■ Task goal: Will you quote precisely the lines that run from the top of the material below to the line containing "PI = math.pi", both ends included?

■ Provided material:
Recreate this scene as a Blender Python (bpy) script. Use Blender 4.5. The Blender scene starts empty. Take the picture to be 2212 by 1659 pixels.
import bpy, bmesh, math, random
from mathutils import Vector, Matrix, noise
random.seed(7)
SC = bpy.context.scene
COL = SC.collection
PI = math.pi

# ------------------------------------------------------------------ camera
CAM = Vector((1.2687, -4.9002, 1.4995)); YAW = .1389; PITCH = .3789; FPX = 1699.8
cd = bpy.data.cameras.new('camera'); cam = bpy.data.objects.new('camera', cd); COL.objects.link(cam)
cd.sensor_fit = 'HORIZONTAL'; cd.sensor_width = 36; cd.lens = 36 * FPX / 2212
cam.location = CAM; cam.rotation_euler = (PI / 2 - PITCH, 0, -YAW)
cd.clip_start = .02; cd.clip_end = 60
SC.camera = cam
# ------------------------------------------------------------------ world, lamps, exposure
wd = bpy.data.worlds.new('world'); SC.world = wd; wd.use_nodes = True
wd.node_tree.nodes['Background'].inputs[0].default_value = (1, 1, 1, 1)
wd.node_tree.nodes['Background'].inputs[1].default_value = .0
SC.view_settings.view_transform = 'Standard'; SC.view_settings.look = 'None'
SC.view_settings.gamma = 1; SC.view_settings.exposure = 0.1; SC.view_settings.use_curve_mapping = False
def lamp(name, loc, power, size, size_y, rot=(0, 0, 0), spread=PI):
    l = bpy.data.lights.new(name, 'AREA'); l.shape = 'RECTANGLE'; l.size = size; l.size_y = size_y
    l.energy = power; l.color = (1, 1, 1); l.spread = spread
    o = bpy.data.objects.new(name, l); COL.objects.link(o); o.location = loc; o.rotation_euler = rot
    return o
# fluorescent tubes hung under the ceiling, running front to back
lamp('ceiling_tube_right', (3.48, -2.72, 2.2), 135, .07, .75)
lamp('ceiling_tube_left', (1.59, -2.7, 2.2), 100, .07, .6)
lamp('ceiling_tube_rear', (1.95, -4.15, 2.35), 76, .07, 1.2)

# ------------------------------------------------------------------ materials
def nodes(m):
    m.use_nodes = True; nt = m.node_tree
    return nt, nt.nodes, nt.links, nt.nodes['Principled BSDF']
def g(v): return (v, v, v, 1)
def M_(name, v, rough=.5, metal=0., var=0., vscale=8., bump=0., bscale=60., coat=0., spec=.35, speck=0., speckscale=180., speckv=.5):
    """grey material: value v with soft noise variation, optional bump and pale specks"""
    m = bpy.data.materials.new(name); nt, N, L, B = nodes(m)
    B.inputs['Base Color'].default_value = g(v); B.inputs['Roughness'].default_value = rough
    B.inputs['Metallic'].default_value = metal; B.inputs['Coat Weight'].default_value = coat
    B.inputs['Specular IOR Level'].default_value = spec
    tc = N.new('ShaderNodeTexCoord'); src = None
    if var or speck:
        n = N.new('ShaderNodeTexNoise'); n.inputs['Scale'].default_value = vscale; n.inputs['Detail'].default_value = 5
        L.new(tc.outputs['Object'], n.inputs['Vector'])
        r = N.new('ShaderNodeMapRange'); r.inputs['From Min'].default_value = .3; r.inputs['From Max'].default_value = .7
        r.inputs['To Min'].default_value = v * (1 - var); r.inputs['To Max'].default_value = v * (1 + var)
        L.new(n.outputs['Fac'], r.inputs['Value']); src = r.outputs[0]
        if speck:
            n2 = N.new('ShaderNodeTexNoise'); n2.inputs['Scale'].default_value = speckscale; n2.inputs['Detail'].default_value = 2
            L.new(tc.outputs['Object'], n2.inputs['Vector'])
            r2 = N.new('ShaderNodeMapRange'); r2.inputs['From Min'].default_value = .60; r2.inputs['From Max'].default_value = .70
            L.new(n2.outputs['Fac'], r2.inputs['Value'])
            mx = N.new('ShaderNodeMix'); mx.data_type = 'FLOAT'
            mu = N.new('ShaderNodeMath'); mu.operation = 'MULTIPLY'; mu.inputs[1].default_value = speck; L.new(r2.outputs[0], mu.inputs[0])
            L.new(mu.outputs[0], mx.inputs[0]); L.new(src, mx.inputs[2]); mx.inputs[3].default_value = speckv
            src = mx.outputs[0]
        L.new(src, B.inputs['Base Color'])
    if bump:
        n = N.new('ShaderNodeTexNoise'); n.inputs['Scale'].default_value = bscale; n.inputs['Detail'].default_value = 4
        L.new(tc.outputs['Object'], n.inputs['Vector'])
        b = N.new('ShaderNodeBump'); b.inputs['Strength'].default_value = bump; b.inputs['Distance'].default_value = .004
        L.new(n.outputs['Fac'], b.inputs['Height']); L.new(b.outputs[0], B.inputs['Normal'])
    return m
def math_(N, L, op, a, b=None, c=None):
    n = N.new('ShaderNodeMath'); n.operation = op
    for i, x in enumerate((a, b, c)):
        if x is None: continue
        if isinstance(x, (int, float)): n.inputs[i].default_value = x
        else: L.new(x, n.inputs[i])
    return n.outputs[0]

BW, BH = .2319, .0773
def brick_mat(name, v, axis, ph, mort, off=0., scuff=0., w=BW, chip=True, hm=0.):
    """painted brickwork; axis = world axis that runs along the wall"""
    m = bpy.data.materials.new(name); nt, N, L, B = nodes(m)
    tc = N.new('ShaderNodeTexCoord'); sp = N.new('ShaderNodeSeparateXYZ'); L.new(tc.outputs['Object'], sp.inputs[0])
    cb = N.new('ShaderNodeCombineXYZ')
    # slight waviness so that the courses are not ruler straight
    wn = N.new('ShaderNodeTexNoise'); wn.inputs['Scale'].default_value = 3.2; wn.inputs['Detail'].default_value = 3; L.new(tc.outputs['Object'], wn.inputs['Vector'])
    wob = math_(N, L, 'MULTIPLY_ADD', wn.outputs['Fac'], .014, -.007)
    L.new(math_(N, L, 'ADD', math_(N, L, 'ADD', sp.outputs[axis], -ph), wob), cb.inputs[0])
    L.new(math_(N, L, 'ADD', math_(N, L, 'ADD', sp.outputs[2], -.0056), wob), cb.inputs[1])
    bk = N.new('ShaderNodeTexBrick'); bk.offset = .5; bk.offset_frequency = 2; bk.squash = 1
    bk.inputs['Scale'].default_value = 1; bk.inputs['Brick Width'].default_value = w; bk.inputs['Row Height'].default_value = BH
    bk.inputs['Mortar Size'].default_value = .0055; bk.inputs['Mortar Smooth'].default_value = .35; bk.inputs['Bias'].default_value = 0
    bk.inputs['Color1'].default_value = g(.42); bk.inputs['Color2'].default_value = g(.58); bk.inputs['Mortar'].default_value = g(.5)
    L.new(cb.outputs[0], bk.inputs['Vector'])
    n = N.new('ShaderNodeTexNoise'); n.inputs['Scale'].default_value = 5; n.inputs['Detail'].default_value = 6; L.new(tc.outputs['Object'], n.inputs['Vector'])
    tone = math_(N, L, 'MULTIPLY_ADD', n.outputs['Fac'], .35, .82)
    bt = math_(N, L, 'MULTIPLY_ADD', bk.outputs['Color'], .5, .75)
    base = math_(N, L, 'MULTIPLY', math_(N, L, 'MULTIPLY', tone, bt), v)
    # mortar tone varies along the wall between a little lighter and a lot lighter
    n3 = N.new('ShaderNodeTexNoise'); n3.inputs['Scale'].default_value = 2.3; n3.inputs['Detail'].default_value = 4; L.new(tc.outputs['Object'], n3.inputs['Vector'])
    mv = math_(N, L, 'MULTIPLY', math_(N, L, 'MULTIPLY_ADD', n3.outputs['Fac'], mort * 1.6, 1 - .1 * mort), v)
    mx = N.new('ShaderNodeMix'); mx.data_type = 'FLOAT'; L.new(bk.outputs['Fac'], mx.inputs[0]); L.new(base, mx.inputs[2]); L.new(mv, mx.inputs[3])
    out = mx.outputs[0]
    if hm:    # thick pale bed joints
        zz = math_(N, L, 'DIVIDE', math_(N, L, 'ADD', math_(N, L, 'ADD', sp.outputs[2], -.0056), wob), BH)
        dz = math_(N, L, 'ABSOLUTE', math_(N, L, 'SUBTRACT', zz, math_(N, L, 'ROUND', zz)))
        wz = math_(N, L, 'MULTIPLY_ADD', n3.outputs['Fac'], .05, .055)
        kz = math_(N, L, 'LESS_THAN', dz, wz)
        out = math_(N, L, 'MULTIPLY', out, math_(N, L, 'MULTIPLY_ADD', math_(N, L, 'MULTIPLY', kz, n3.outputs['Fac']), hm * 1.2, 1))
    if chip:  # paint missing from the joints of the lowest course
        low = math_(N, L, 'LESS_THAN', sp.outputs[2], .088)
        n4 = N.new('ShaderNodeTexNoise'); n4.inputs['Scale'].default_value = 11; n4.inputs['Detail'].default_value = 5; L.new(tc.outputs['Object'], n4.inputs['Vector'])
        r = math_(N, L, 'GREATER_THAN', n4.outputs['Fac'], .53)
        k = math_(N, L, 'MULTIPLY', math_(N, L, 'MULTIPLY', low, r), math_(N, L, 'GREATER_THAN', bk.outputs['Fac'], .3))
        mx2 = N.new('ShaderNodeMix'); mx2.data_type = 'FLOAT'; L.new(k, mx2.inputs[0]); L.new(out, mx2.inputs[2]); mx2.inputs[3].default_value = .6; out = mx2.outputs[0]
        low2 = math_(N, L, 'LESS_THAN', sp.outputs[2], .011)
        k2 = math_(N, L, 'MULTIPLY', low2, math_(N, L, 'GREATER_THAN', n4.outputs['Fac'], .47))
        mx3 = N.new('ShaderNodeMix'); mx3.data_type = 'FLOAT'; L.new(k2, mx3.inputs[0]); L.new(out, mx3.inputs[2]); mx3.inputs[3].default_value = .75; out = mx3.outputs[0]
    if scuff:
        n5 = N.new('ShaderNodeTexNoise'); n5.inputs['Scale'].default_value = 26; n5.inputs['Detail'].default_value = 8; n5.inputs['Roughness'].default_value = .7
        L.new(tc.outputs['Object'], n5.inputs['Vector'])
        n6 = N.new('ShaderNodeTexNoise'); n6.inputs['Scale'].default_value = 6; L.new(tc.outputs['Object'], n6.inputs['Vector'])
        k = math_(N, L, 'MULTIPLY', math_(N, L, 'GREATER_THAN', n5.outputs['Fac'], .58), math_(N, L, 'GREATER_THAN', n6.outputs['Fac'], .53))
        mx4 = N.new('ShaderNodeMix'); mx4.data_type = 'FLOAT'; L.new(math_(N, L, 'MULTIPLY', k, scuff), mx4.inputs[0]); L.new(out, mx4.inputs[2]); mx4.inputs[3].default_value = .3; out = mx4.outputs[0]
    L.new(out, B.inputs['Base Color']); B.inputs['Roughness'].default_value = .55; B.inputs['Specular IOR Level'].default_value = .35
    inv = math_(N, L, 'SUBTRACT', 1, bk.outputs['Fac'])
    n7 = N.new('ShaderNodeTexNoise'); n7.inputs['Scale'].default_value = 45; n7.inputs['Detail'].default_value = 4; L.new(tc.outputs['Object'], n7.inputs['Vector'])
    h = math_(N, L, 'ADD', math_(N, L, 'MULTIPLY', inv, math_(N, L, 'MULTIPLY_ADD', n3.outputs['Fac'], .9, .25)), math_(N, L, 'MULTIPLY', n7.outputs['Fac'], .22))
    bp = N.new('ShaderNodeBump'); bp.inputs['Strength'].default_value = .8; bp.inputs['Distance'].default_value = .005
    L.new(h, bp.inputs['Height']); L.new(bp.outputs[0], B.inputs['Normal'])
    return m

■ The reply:
Recreate this scene as a Blender Python (bpy) script. Use Blender 4.5. The Blender scene starts empty. Take the picture to be 2212 by 1659 pixels.
import bpy, bmesh, math, random
from mathutils import Vector, Matrix, noise
random.seed(7)
SC = bpy.context.scene
COL = SC.collection
PI = math.pi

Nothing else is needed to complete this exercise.